Moi aussi, je suis indignée par ces inégalités. Je les ai dénoncées dans mes spectacles et dans mes reportages. Inlassablement. J’ai critiqué les élus loyalistes de tous les partis… et les élus indépendantistes aussi. Je suis fatiguée de ce temps perdu pour le bien du pays. Ma frustration, comme la vôtre, est immense. 

Mais ne nous trompons pas de question.

Est-ce que l’indépendance va permettre en 2020 de lutter contre les inégalités qui frappent les plus modestes ? Honnêtement, non. La situation des plus fragiles ne pourra pas s’améliorer puisque nous n’aurons pas les moyens de maintenir la même qualité de services publics. 

J’aimerais que ce soit le cas. Je serais moins inquiète. Sincèrement. Mais nous n’y arriverons pas. 

Sans être dans un scénario catastrophe caricatural tel que certains loyalistes peuvent le dessiner, il est tout aussi irresponsable d’affirmer que nous pourrons les maintenir, notamment grâce aux recettes fiscales propres de la Nouvelle-Calédonie.

Pour maintenir nos services publics, il faut 500 milliards par an. Aujourd’hui, cette somme est financée par l’État pour 150 milliards et par nos recettes fiscales propres pour 350 milliards. 

Problème : ces 350 milliards (constitués de nos taxes et impôts) reposent totalement sur notre système économique actuel qui s’appuie sur la France (salaires des fonctionnaires indexés, commande publique, soutien au secteur du nickel de 142 milliards ces 10 dernières années etc.). Bref, si nous ne sommes plus français, les 350 milliards vont forcément fondre car la France ne sera plus là pour « sécuriser » l’ensemble de ce système, que nous avons été incapable de réformer…. En clair : nous continuerons évidemment à générer des impôts en cas d’indépendance. Mais sûrement pas autant… 

Un autre argument a fleuri ces derniers jours: celui de la « fuite des capitaux ». Là encore, je vois des posts qui travestissent les chiffres… 

La « fuite » est estimée à près de 35 milliards par an (pas à 110 milliards comme le laisse sous-entendre un post de l’UC). Il s’agit de placements en assurance-vie des travailleurs calédoniens et d’investissements à l’étranger (achat de maisons en France ou en Australie par exemple).  Sur les investissements immobiliers à l’étranger, il ne me semble pas illogique, notamment pour des métropolitains, d’acheter un bien en France (études des enfants, retraite etc.).

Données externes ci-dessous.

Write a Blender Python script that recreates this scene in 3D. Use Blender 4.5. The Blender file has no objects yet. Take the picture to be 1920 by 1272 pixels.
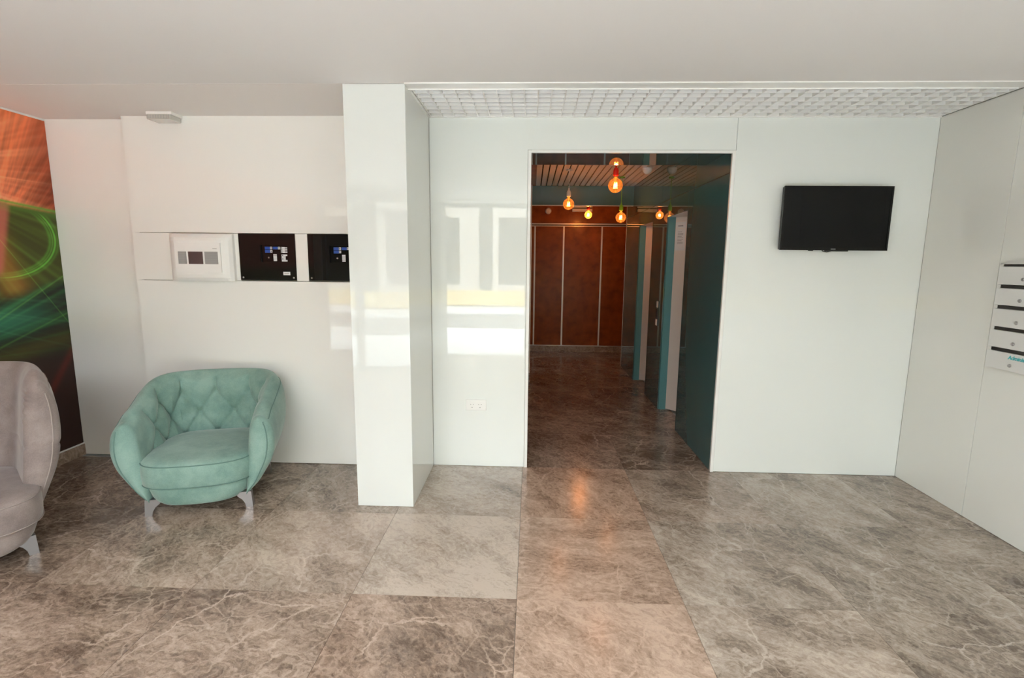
import bpy, bmesh, math, random
import numpy as np
from mathutils import Vector, Matrix
random.seed(7)
sc = bpy.context.scene
col = sc.collection

# ------------------------------------------------------------------ camera
YAW, PITCH, ROLL, F = .0368, .1519, .0097, 959.2573
cam = bpy.data.cameras.new('camera'); camo = bpy.data.objects.new('camera', cam); col.objects.link(camo)
cam.sensor_width = 36; cam.lens = F / 1920 * 36; cam.clip_start = .02; cam.clip_end = 500
fwd = Vector((-math.sin(YAW) * math.cos(PITCH), math.cos(YAW) * math.cos(PITCH), -math.sin(PITCH)))
r0 = Vector((math.cos(YAW), math.sin(YAW), 0)); u0 = r0.cross(fwd)
rt = r0 * math.cos(ROLL) + u0 * math.sin(ROLL); up = u0 * math.cos(ROLL) - r0 * math.sin(ROLL)
m = Matrix.Identity(4)
for i in range(3):
    m[i][0], m[i][1], m[i][2] = rt[i], up[i], -fwd[i]
m[0][3], m[1][3], m[2][3] = 0, 0, 1.5
camo.matrix_world = m
sc.camera = camo

# ------------------------------------------------------------------ world, light, exposure
sc.view_settings.view_transform = 'Standard'; sc.view_settings.look = 'None'
sc.view_settings.gamma = 1; sc.view_settings.use_curve_mapping = False
sc.view_settings.exposure = 0.74
sc.cycles.use_denoising = True
sc.cycles.max_bounces = 9; sc.cycles.diffuse_bounces = 6; sc.cycles.glossy_bounces = 4
sc.cycles.transparent_max_bounces = 16
sc.cycles.sample_clamp_indirect = 8
SKY = 9.0
BULB = 2.3
w = bpy.data.worlds.new('overcast'); sc.world = w; w.use_nodes = True
nt = w.node_tree; nt.nodes.clear()
wo = nt.nodes.new('ShaderNodeOutputWorld'); bg = nt.nodes.new('ShaderNodeBackground')
bg.inputs[0].default_value = (.94, .98, 1.02, 1); bg.inputs[1].default_value = SKY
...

Par ailleurs, je rappelle que la France défiscalise chez nous des programmes, notamment de construction, à hauteur de 24 milliards par an (cela signifie qu’elle renonce à 24 milliards d’impôts de contribuables métropolitains pour soutenir notre économie). Même si j’aimerais que l’État choisisse mieux les projets qu’il défiscalise, il n’en demeure pas moins que l’apport économique est là, pour notre pays.   Concernant les placements en assurance-vie, ils ne sont pas l’apanage des ultra-riches. Une grande partie des Calédoniens sont des patentés qui n’ont pas de système de retraite car nos élus n’en ont pas créé pour eux. J’en fais partie. Quelles sont nos solutions pour nos vieux jours ? Économiser de l’argent pour notre retraite en plaçant cet argent auprès de compagnie d’assurances. Ce n’est pas de l’argent sale qui part dans les paradis fiscaux… Arrêtons de caricaturer… 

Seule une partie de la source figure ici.